Bir hafta önceki evli evine köylü köyüne yazımda 1 Mayıs işçi bayramını eleştirmiştim.
Sendikacı ve sol görüşlü bazı öğretmen arkadaşlarım, biz sana katılmıyoruz dedi.
Biz sendika olarak Ankara'da başöğretmenlik sınavını protesto yürüyüşü yaptık.
Anıtkabir'e yürüyecektik.
Polis barikat kurup bizi de durdurdu.
Hükümetin olumsuz tavırlarına karşı tepki koymazsan hükümet istediği rejimi sana dayatır deyip anlatmaya başladı.
Sizde mi girmediniz başöğretmenlik sınavına dedim.
Girdik!
Fakat sendika kesin bir karar almadı.
Bize bıraktı.
Kesin karar alsa girmeyecektik dediler.
Gerçekten bu insanoğlunu anlamakta zorlanıyorum.
Benim kızımda öğretmen.
Hiç bir sendikaya üye değil.
Fakat bu sisteme karşı.
Boykot yürüyüşlerine katıldı.
Ben bu sınava girmeyeceğim dedi.
İnandığı davanın sınavına girmedi.
Kendisinin yarısı kadar bilgi sahibi olmayan öğretmenlerden 5 bin lira eksik maaş alıyor.
Fakat o beş bin lira için değerini satanlar, beş bin lira için değerini satmayanlara fazilet dersi veriyor.
İnsanın paraya ve hiç bir makama satılmayan bir doğrusu olmalı.

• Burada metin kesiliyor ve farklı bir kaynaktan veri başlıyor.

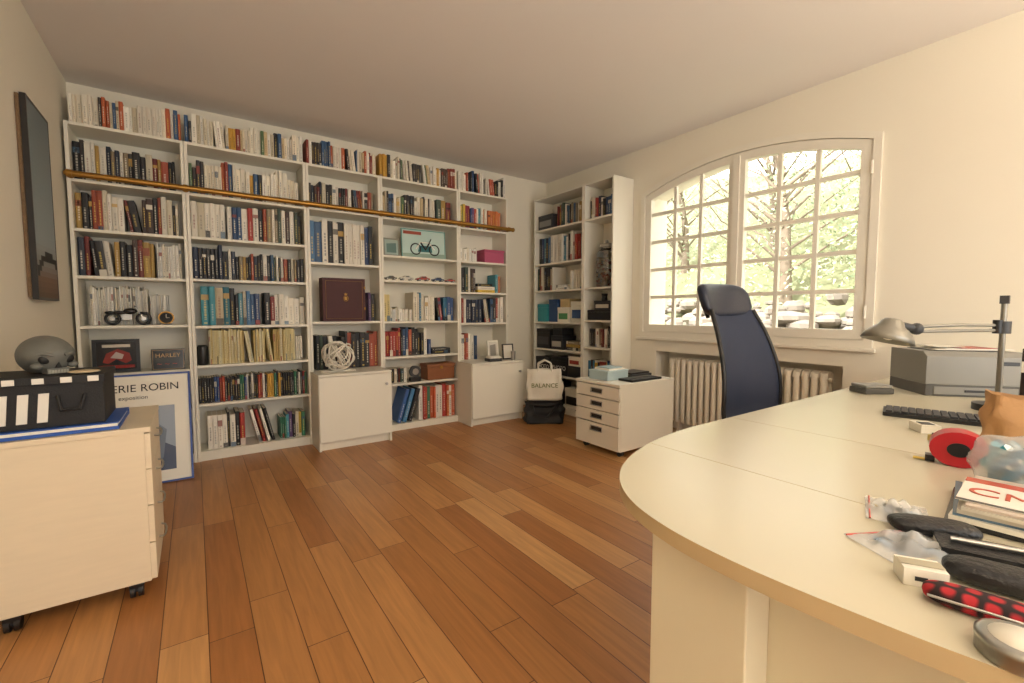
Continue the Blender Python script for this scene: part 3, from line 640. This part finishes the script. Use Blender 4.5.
# ---- unit 5
o=M(); mp_=mat('pink_card','#b85474',.55,var=.05); o.box((2.47,3.99,1.611),(2.71,4.16,1.72),mp_); o.box((2.465,3.985,1.7205),(2.715,4.165,1.745),mp_); o.build('pink_box',bevel=.003)
framed('photo_frame',2.43,2.56,.6115,.2,3.86,.014,m_white,'#cfc8b8',.12,lambda o,W,H:dq(o,[(.03,.03),(W-.03,.03),(W-.03,H-.04),(.03,H-.05)],'#8a8478'))
framed('photo_frame',2.585,2.72,.6115,.16,3.82,.012,m_black,'#e6e0d2',.12)
o=M(); o.box((2.36,3.72,.6105),(2.50,3.82,.64),m_dgrey); o.box((2.37,3.725,.6405),(2.49,3.81,.66),m_paper); o.cyl((2.66,3.75,.6105),(2.66,3.75,.70),.022,.026,m=m_chrome); o.build('desk_bits')
o=M(); o.box((2.86,YB-.03,.9),(2.94,YB-.0005,1.12),m_winp); o.box((2.88,YB-.034,1.04),(2.92,YB-.03,1.07),m_dgrey); o.build('wall_switch',bevel=.004)
# ---- right bookcase objects
def pbox(name,x0,x1,y0,y1,z0,h,col,stripe=None,txt=None,tc=None):
    o=M(); mt=mat('box_'+col.strip('#'),col,.5,var=.06,vscale=15); o.box((x0,y0,z0),(x1,y1,z0+h*.8),mt); o.box((x0-.002,y0-.002,z0+h*.8+.0005),(x1+.002,y1+.002,z0+h),mt)
    if stripe: o.box((x0-.0035,y0+.02,z0+h*.2),(x0-.0022,y1-.02,z0+h*.6),m_vc,C(stripe))
    ob=o.build(name,bevel=.002)
    if txt:
        MT=Matrix.Translation((x0-.004,y1-.02,z0+h*.3))@Matrix.Rotation(-math.pi/2,4,'Z')@RX
        text(txt,min(h*.42,(y1-y0)/len(txt)*1.25),tc or m_wink,'label',MT,ob)
    return ob
pbox('storage_box',3.25,3.42,3.92,4.09,.9905,.2,'#2f8f9a')
pbox('storage_box',3.25,3.42,3.56,3.74,.9905,.16,'#e8e2d4','#4a8c5a')
pbox('storage_box',3.26,3.44,3.76,3.9,.9905,.25,'#2a4a78')
pbox('storage_box',3.26,3.44,3.37,3.54,.9905,.22,'#e2dccb','#2a4a78')
pbox('storage_box',3.26,3.44,3.57,3.71,1.152,.09,'#c8b080')
pbox('equipment_case',3.24,3.46,3.86,4.09,.6905,.22,'#1b1b1e','#3a3a3e')
pbox('equipment_case',3.24,3.44,3.65,3.84,.6905,.15,'#24262c','#b8b4a8')
pbox('equipment_case',3.25,3.42,3.67,3.82,.842,.08,'#1b1b1e')
pbox('equipment_case',3.25,3.44,3.84,4.08,2.0205,.16,'#3a3c40','#8a8a86')
pbox('box_of_photos',3.235,3.46,3.57,3.83,.4105,.2,'#161618',None,'PHOTO')
pbox('box_of_photos',3.235,3.46,3.36,3.56,.4105,.12,'#2a2a2c')
pbox('box_of_photos',3.24,3.44,3.37,3.55,.532,.1,'#e2dccb','#a03a30')
pbox('box_of_photos',3.235,3.46,3.85,4.1,.4105,.18,'#1d1d20',None,'PHOTO')
pbox('file_box',3.24,3.46,3.36,3.6,.0705,.22,'#e4ddcb','#1c1c20'); 
pbox('equipment_case',3.25,3.44,2.97,3.28,1.0205,.1,'#1c1c1f'); pbox('equipment_case',3.26,3.44,2.99,3.2,1.121,.09,'#24262c','#c8c0b0')
pbox('equipment_case',3.25,3.44,3.0,3.25,.0705,.2,'#1c1c1f','#b8b4a8')
for (y,zz_,r_,h_) in ((3.24,1.2125,.03,.07),(3.5,.6905+.001,.03,.0)):
    if h_: o=M(); o.lathe([(0,0),(r_,0),(r_,.02),(r_*.9,.022),(r_*.9,.05),(r_,.052),(r_,h_),(r_*.8,h_),(r_*.7,h_-.01),(0,h_-.012)],(3.32,3.12,1.2125),m_black,24); o.build('camera_lens')
o=M(); jc=(3.34,3.12,1.3455)
o.lathe([(0,.0),(.085,.0),(.1,.02),(.1,.3),(.09,.34),(.06,.37),(.055,.385)],jc,m_glass,28); o.lathe([(.0,.004),(.08,.004),(.094,.022),(.094,.29),(.085,.335),(.055,.365)],jc,m_glass,28)
o.lathe([(.0,.43),(.03,.43),(.06,.42),(.066,.39),(.06,.385),(0,.385)],jc,mat('grey_lid','#a8a49a',.4),24); o.ball((jc[0],jc[1],jc[2]+.445),.018,m_chrome)
rn=random.Random(5)
for k in range(190):
    a=rn.random()*6.28; r_=.077*rn.random()**.5; hh=.025+.28*rn.random(); o.ball((jc[0]+math.cos(a)*r_,jc[1]+math.sin(a)*r_,jc[2]+hh),.016,m_vc,8,6,col=C(rn.choice(['#c8a08a','#e2d8c0','#b06a5a','#d8c8a0','#b0bcc0','#e8e2d4','#c8c0b0','#e8e4dc'])))
o.build('glass_jar')
# ---- bags
def sack(o,c,sx,sy,h,mt,z0,taper=.85,seg=28,rings=14,amp=.012,seed=1,ty=.5,bot=True):
    rn=random.Random(seed); ph=[rn.random()*6.28 for _ in range(6)]; vs=[]
    for j in range(rings+1):
        v=j/rings
        for i in range(seg):
            t=2*math.pi*i/seg; cx=math.copysign(abs(math.cos(t))**.45,math.cos(t)); sy_=math.copysign(abs(math.sin(t))**.45,math.sin(t))
            k=1-(1-taper)*v+.06*math.sin(math.pi*v); w=amp*(math.sin(5*t+ph[0]+v*4)+math.sin(9*t+ph[1]-v*7)*.6+math.sin(v*13+ph[2])*.5)
            vs.append((c[0]+cx*(sx*k+w),c[1]+sy_*(sy*k*(1-ty*v)+w),z0+h*v+.4*w*(1 if 0<j else 0)))
    o.add(vs,[(j*seg+i,j*seg+(i+1)%seg,(j+1)*seg+(i+1)%seg,(j+1)*seg+i) for j in range(rings) for i in range(seg)]+[tuple(range(seg))[::-1]],mt,smooth=True)
o=M(); o.T=Matrix.Translation((2.84,3.47,0))@Matrix.Rotation(-.6,4,'Z')
sack(o,(0,0),.19,.12,.2,m_nylon,.002,taper=.95,seed=2); o.ball((0,0,.185),.18,m_nylon,sq=(1,.6,.25)); o.tube([(-.12,-.11,.18),(-.1,-.17,.1),(.02,-.17,.08),(.11,-.11,.18)],.012,m_nylon)
o.build('backpack')
e=bpy.data.objects.new('shopping_bag',None); COL.objects.link(e); BT=Matrix.Translation((2.84,3.46,.232))@Matrix.Rotation(-.6,4,'Z')
o=M(); m_bag=mat('bag_plastic','#e4dfd2',.45,bump=.3,bscale=15); sack(o,(0,0),.17,.085,.3,m_bag,0,taper=.95,seed=4,amp=.007)
for s_ in (-1,1): o.tube([(-.07,s_*.045,.28),(-.06,s_*.04,.36),(0,s_*.03,.39),(.06,s_*.04,.36),(.07,s_*.045,.28)],.008,m_bag)
ob=o.build('sack',parent=e); e.matrix_world=BT
text('BALANCE',.06,mat('olive_ink','#6a7430',.6),'bag_text',BT@Matrix.Translation((-.14,-.102,.13))@RX,e,ext=.001)
# ---- on the white drawer cabinet
pbox('pale_blue_box',2.62,2.86,2.42,2.62,.5605,.075,'#b4c8cc')
o=M(); o.box((2.66,2.44,.636),(2.84,2.6,.65),m_paper); o.box((2.67,2.45,.651),(2.82,2.59,.658),m_vc,C('#a0b8be')); o.build('paper_pad')
o=M(); o.box((2.72,2.26,.5605),(3.08,2.4,.578),m_black); o.box((2.9,2.42,.5605),(3.16,2.64,.585),m_dgrey); o.box((2.91,2.43,.5855),(3.14,2.6,.6),m_black); o.tube([(2.74,2.3,.579),(2.9,2.31,.586),(3.04,2.28,.579)],.004,m_dgrey,6); o.build('laptop_and_tray',bevel=.004)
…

İnsan o doğruyu kaybederse bütün doğrularını kaybeder.
Fakat yapılan bunca boykotlara ve yürüyüşlere rağmen
Sınava katılan yüzde 99 luk orana ve çevreye baktığımda
Benim de içinde bulunduğumuz yüzde sıfır sıfır sıfır'lık kesimde
Anlayamadığım bir sorun var.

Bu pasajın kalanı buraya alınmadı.